Panorama-cinéma : On parle de technologie, Herzog, Spielberg, Scorsese s’essayent à la 3D. Wenders, lui, dit ne plus jamais vouloir tourner en pellicule. Vous, êtes-vous prêt à passer le cap?
Cédric Klapisch : Autant je suis sensible aux nouvelles technologies, autant je ne sais pas pourquoi, mais je ne crois pas du tout à la 3D. D’une part, je trouve ça néfaste parce que ça rend les salles de cinéma moins bonnes qu’auparavant, parce que le meilleur moyen de diffuser de la 3D, ce sont les écrans métallique qui, en revanche, ne sont pas bons pour les autres films; d’autre part je n’ai pas encore vu un film, sinon celui de Wenders,
Pina, qui m’ait vraiment convaincu.
Panorama-cinéma : Wenders qui a dit ne plus jamais vouloir tourner en 2D.

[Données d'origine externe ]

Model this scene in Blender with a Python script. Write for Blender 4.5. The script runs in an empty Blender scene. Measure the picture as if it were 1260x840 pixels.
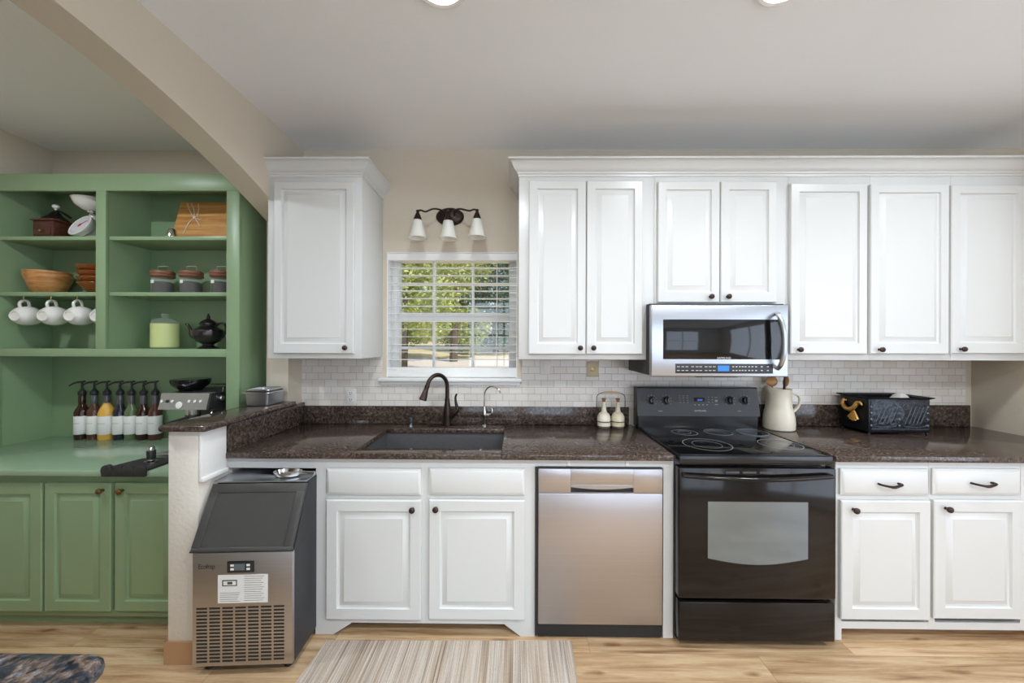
import bpy, bmesh, math, random
from mathutils import Vector, Matrix
random.seed(7)
SC = bpy.context.scene
COL = SC.collection
PI = math.pi

# ---------------------------------------------------------------- camera
F_PX, D, CZ, YAW, ROLL = 457.0, 2.42, 1.42, 0.010, 0.003
CAM = Vector((0, -D, CZ))
_f = Vector((-math.sin(YAW), math.cos(YAW), 0))
_r = Vector((math.cos(YAW), math.sin(YAW), 0))
_u = Vector((0, 0, 1))
RV = _r * math.cos(ROLL) + _u * math.sin(ROLL)
UV = _u * math.cos(ROLL) - _r * math.sin(ROLL)
cd = bpy.data.cameras.new('camera')
cam = bpy.data.objects.new('camera', cd); COL.objects.link(cam)
cd.sensor_width = 36; cd.lens = F_PX / 1260 * 36; cd.clip_start = 0.02; cd.clip_end = 300
m = Matrix.Identity(4)
for i in range(3):
    m[i][0] = RV[i]; m[i][1] = UV[i]; m[i][2] = -_f[i]; m[i][3] = CAM[i]
cam.matrix_world = m
SC.camera = cam

def ray(px, py): return _f * F_PX + RV * (px - 630) + UV * (420 - py)
def at(px, py, Y):
    d = ray(px, py); return CAM + d * ((Y + D) / d.y)
def atZ(px, py, Z):
    d = ray(px, py); return CAM + d * ((Z - CZ) / d.z)
def circ(p0, p1, Y):
    """centre x and radius of an upright round thing spanning columns p0..p1, its axis at depth Y"""
    a0 = math.atan2(ray(p0, 420).x, ray(p0, 420).y); a1 = math.atan2(ray(p1, 420).x, ray(p1, 420).y)
    x = math.tan((a0 + a1) / 2) * (Y + D)
    return x, math.hypot(x, Y + D) * math.sin(abs(a1 - a0) / 2)
def wx(px, Y, py=420): return at(px, py, Y).x
def wz(py, Y, px=630): return at(px, py, Y).z

# ---------------------------------------------------------------- view, world, sun, lamps' strength
vs = SC.view_settings
vs.view_transform = 'Standard'; vs.look = 'None'; vs.gamma = 1; vs.use_curve_mapping = False
vs.exposure = -0.12
SC.cycles.use_denoising = True
SC.cycles.max_bounces = 8
SC.cycles.diffuse_bounces = 5
SC.cycles.sample_clamp_indirect = 6
SC.cycles.caustics_reflective = False; SC.cycles.caustics_refractive = False
CAN_W, BACK_W = 11.0, 25.0        # ceiling lamps; the back row is added to light the room
NOOK_W = 20.0
FILL_WIN = 3.4      # glow of the added, unseen windows that light the room
W = bpy.data.worlds.new('sky'); SC.world = W; W.use_nodes = True
wn = W.node_tree.nodes; wl = W.node_tree.links
sky = wn.new('ShaderNodeTexSky'); sky.sky_type = 'NISHITA'; sky.sun_disc = False
sky.sun_elevation = math.radians(50); sky.sun_rotation = math.radians(200)
wl.new(sky.outputs[0], wn['Background'].inputs[0]); wn['Background'].inputs[1].default_value = 0.16
sl = bpy.data.lights.new('sun', 'SUN'); sl.energy = 5.0; sl.angle = 0.01; sl.color = (1, .95, .86)
so = bpy.data.objects.new('sun', sl); COL.objects.link(so); so.location = (8, -6, 12)
so.rotation_euler = Vector((-0.55, 0.30, -0.72)).to_track_quat('-Z', 'Y').to_euler()

# ---------------------------------------------------------------- materials
def lin(c):
    def f(v):
        v /= 255.0
        return v / 12.92 if v <= .04045 else ((v + .055) / 1.055) ** 2.4
    return (f(c[0]), f(c[1]), f(c[2]), 1)
class NT:
    def __init__(s, name):
        s.m = bpy.data.materials.new(name); s.m.use_nodes = True
        s.n = s.m.node_tree.nodes; s.l = s.m.node_tree.links; s.b = s.n['Principled BSDF']
    def new(s, t, **k):
        n = s.n.new(t)
        for a, v in k.items(): setattr(n, a, v)
        return n
    def link(s, a, b): s.l.new(a, b)
    def coord(s, scale=(1, 1, 1), rot=(0, 0, 0)):
        tc = s.new('ShaderNodeTexCoord'); mp = s.new('ShaderNodeMapping')
        s.link(tc.outputs['Object'], mp.inputs[0]); mp.inputs['Scale'].default_value = scale
        mp.inputs['Rotation'].default_value = rot
        return mp.outputs[0]
    def noise(s, vec, scale, detail=4, rough=.5, dist=0):
        n = s.new('ShaderNodeTexNoise'); s.link(vec, n.inputs['Vector'])
        n.inputs['Scale'].default_value = scale; n.inputs['Detail'].default_value = detail
        n.inputs['Roughness'].default_value = rough; n.inputs['Distortion'].default_value = dist
        return n.outputs[0]
    def ramp(s, fac, stops, interp='LINEAR'):
        r = s.new('ShaderNodeValToRGB'); s.link(fac, r.inputs[0]); r.color_ramp.interpolation = interp
        e = r.color_ramp.elements
        while len(e) < len(stops): e.new(.5)
        for k, (p, c) in enumerate(stops):
            e[k].position = p; e[k].color = lin(c) if max(c[:3]) > 1.01 else (*c[:3], 1)
        return r.outputs[0]
    def mix(s, fac, a, b, mode='MIX'):
        n = s.new('ShaderNodeMix', data_type='RGBA', blend_type=mode)
        for inp, v in ((n.inputs[0], fac), (n.inputs[6], a), (n.inputs[7], b)):
            if hasattr(v, 'links') or hasattr(v, 'is_linked'): s.link(v, inp)
            else: inp.default_value = v
        return n.outputs[2]
    def bump(s, h, strength=.2, dist=.002):
        b = s.new('ShaderNodeBump'); s.link(h, b.inputs['Height'])
        b.inputs['Strength'].default_value = strength; b.inputs['Distance'].default_value = dist
        s.link(b.outputs[0], s.b.inputs['Normal'])
    def set(s, **k):
        for a, v in k.items():
            inp = s.b.inputs[a.replace('_', ' ')]
            if hasattr(v, 'is_linked'): s.link(v, inp)
            else: inp.default_value = v
def pm(name, c, rough=.5, metal=0, var=.06, nscale=20, bump=0, bdist=.001, **k):
    t = NT(name); v = t.coord(); c = lin(c)
    n = t.noise(v, nscale)
    a = tuple(min(1, x * (1 - var)) for x in c[:3]) + (1,); b = tuple(min(1, x * (1 + var)) for x in c[:3]) + (1,)
    t.set(Base_Color=t.mix(n, a, b), Roughness=rough, Metallic=metal)
    if bump: t.bump(n, bump, bdist)
    for a_, v_ in k.items(): t.set(**{a_: v_})
    return t.m
def emis(name, c, s):
    t = NT(name); t.set(Base_Color=lin(c), Emission_Color=lin(c), Emission_Strength=s, Roughness=.4); return t.m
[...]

Cédric Klapisch : Ah… oui, mais bon. Je ne sais pas. Là-dessus, je reste assez vieille école. Je trouve que ça apporte un mauvais confort de visionnement : pas de contraste dans l’image, plus de couleurs et c’est chiant d’avoir des lunettes. Il n’y a que
Pina qui apporte quelque chose. J’ai filmé beaucoup de danse et la 3D ici apporte cette sensation de l’espace. Mais j’ai l’impression que ça ne va pas être utile à beaucoup de films. Je suis très curieux de savoir ce qu’il va se passer dans les cinq ou dix prochaines années. Curieux aussi de voir si je vais plonger dedans ou non, de m’apercevoir que, finalement, c’est super. Mais pour l’instant, je n’y crois pas.